Reichshofrat unter Kaiser Joseph II., machte sich als
Freund von Kunst und Wissenschaft sowie als Förderer der Linnen- und Eisenindustrie
auf seinen Gütern verdient. Die Tochter seines jüngsten Bruders, des Grafen
Ferdinand von H., und seiner ersten Gemahlin Christine, geborenen Freiin Raysky,
Gräfin Auguste von H., geb. 10. Aug. 1800, lernte in
Teplitz der König von Preußen, Friedrich Wilhelm III.,
kennen, der sich zu Charlottenburg 9. Nov. 1824 morganatisch mit ihr vermählte und ihr an
demselben Tage den Titel einer Fürstin von Liegnitz und
Gräfin von Hohenzollern verlieh. Sie starb 5. Juni 1873 zu Homburg. Ein Neffe derselben, Graf
Ferdinand von H.
(s. d.), geb. 27. Febr. 1832, hat sich als Maler rühmlichst bekannt gemacht. – Der älteste
Sohn des 1884 gestorbenen Grafen Franz von H., Graf
Johann Nepomuk von H., geb. 2. Nov. 1828, jetziges Haupt
der jüngern (Brucker) Linie sowie seit dem 1886 erfolgten Erlöschen der ältern Linie
Erbe von Rohrau und Chef des Gesamthauses, erbliches Mitglied des österr. Herrenhauses,
Magnat in Ungarn und k. k. Geheimrat, ist ein eifriger Anhänger der Czechen, legte aber
wegen der Fortschritte des Jungczechentums 1893 sein böhm. Landtagsmandat nieder.
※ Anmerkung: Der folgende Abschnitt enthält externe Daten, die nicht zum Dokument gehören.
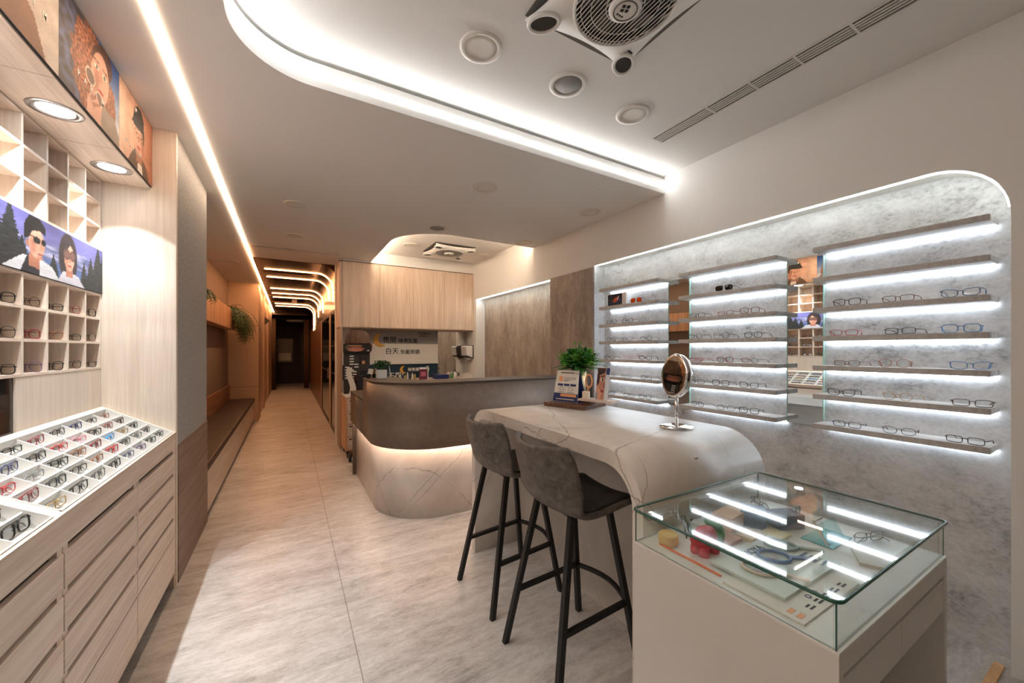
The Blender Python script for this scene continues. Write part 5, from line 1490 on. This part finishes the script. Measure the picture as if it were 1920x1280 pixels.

Harrach, Ferd., Graf von, Maler, geb. 27. Febr. 1832 zu Rosnochau
in Schlesien, studierte seit 1852 in Berlin die Rechte und bezog dann die Kunstschule
in Weimar, wo er sich unter Leitung von Kalckreuth, Ramberg und Pauwels ausbildete. Schon
hatte sich der Künstler durch zahlreiche Werke, wie Gemsjagd (Deutscher Kaiser),
Martinswand (Großherzog von Weimar), Schottische Fischerfamilie (Kaiserin Friedrich),
hervorgethan und eben den Überfall Luthers auf der Rückkehr von Worms (Museum in Breslau)
vollendet, als der Krieg von 1870/71, den H. wie jenen von 1866 mitmachte, seiner Kunst
für mehrere Jahre eine andere Richtung gab. Denn nun folgten nach abermaligem Aufenthalt
in Italien (1872-73) die drei Bilder: Aus den Weinbergen von Wörth, Vorgeschobener Posten
am Mont-Valérien und General Reille überbringt am Abend der Schlacht von Sedan dem Könige
von Preußen den Brief des Kaisers Napoleon, welchen bald ein viertes: Moltke mit seinen
Adjutanten in seinem Observatorium vor Paris, folgte. Darauf kehrte der Künstler wieder
zu romantischen und religiösen Stoffen zurück, von welchen 1877 Des Seekönigs Tod,
1878 Die Verkündigung an die Hirten und Das Opfer Abrahams, 1879 Die Verleugnung Petri
(Museum in Breslau) und 1881 Die Versuchung Christi sein Atelier verließen. In allen ist
die landschaftliche Scene mit großen Beleuchtungseffekten wesentlich. In vielen andern ist
die Landschaft sogar überwiegend, wie im Abend am Thunersee (1881), in dem Übergang
über eine Lawine (1884) und in Abgestürzt (1886; Berliner Nationalgalerie). Seither ist er
vorzugsweise als Maler von Bildnissen thätig. H. ist seit 1873 Mitglied der Berliner Akademie.